TLDR
- Circle stock jumps 19% after strong Q4 earnings report
- USDC supply rises 72% as adoption accelerates
- Q4 revenue climbs 77% to $770 million
- Adjusted EBITDA surges 412% on operating leverage
- Full-year net loss driven by IPO stock charges
Circle (CRCL) stock advanced sharply in pre-market trading after the company reported strong fourth-quarter and full-year 2025 results. Shares closed at $61.37 and then surged 19.03% to $73.09 before the opening bell. The earnings update highlighted rapid USDC expansion, rising revenue, and improved operating performance.
USDC Expansion Drives Revenue and Earnings Growth
Circle reported USDC in circulation of $75.3 billion at year end, marking 72% annual growth. Fourth-quarter USDC onchain transaction volume reached $11.9 trillion, rising 247% year over year. The growth reflected broader adoption across payments, trading, and treasury operations.
Total revenue and reserve income increased 77% to $770 million in the fourth quarter. Reserve income alone rose 69% to $733 million, supported by higher average USDC balances. The reserve return rate declined 68 basis points to 3.8%.
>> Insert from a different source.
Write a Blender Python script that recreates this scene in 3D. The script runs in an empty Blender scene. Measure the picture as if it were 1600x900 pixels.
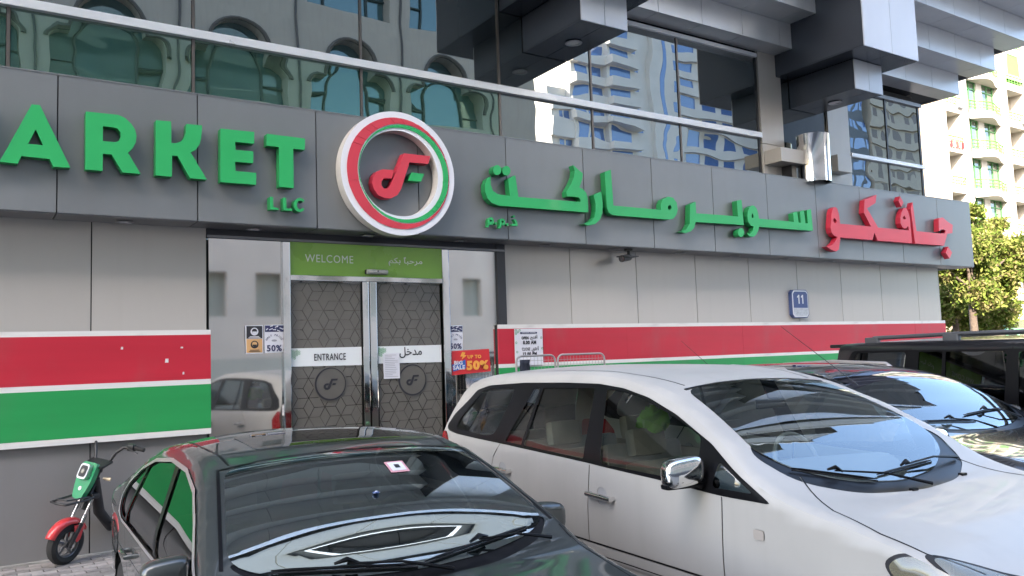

Net income from continuing operations reached $133 million, up $129 million from the prior year. Additionally, adjusted EBITDA climbed 412% to $167 million, reflecting operating leverage. Revenue less distribution costs totaled $309 million, and RLDC margin expanded to 40%.
Full-Year Performance Impacted by IPO-Related Charges
For fiscal year 2025, Circle generated $2.7 billion in total revenue and reserve income, up 64%. Adjusted EBITDA rose 104% to $582 million, while adjusted EBITDA margin reached 54%. Average USDC in circulation for the year increased 95% to $64.9 billion.
Circle reported a net loss of $70 million for the year. The loss reflected $424 million in stock-based compensation tied to IPO vesting conditions. In contrast, the company posted net income of $157 million in fiscal 2024.
Operating expenses increased 95% year over year in the fourth quarter. The rise reflected higher compensation costs and administrative expenses following the IPO. Distribution and transaction costs grew 52%, mainly due to increased partner payments.
Network Expansion and Institutional Adoption Accelerate
Circle advanced its product roadmap through the Arc public testnet launch. The testnet includes more than 100 participants across banking, payments, and digital asset sectors. Arc recorded near 100% uptime and half-second transaction finality.
The Circle Payments Network enrolled 55 financial institutions and reviewed 74 additional applicants. Annualized transaction volume based on recent activity reached $5.7 billion. EURC in circulation grew 284% year over year to €310 million.
Circle also strengthened institutional partnerships and regulatory positioning. Visa enabled U.S. issuers and acquirers to settle using USDC at any time. Circle received conditional approval from the Office of the Comptroller of the Currency to establish a national trust bank.
The company continued expanding enterprise integrations across finance and technology platforms. Intuit initiated a multi-year partnership to integrate USDC across its ecosystem. Bermuda announced plans to support a fully onchain national economy using Circle infrastructure.
Circle operates as a key issuer of USDC within the digital dollar market. The company generates reserve income from assets backing USDC, primarily short-term U.S. Treasuries. Its latest results underline expanding scale, improving margins, and deeper institutional integration.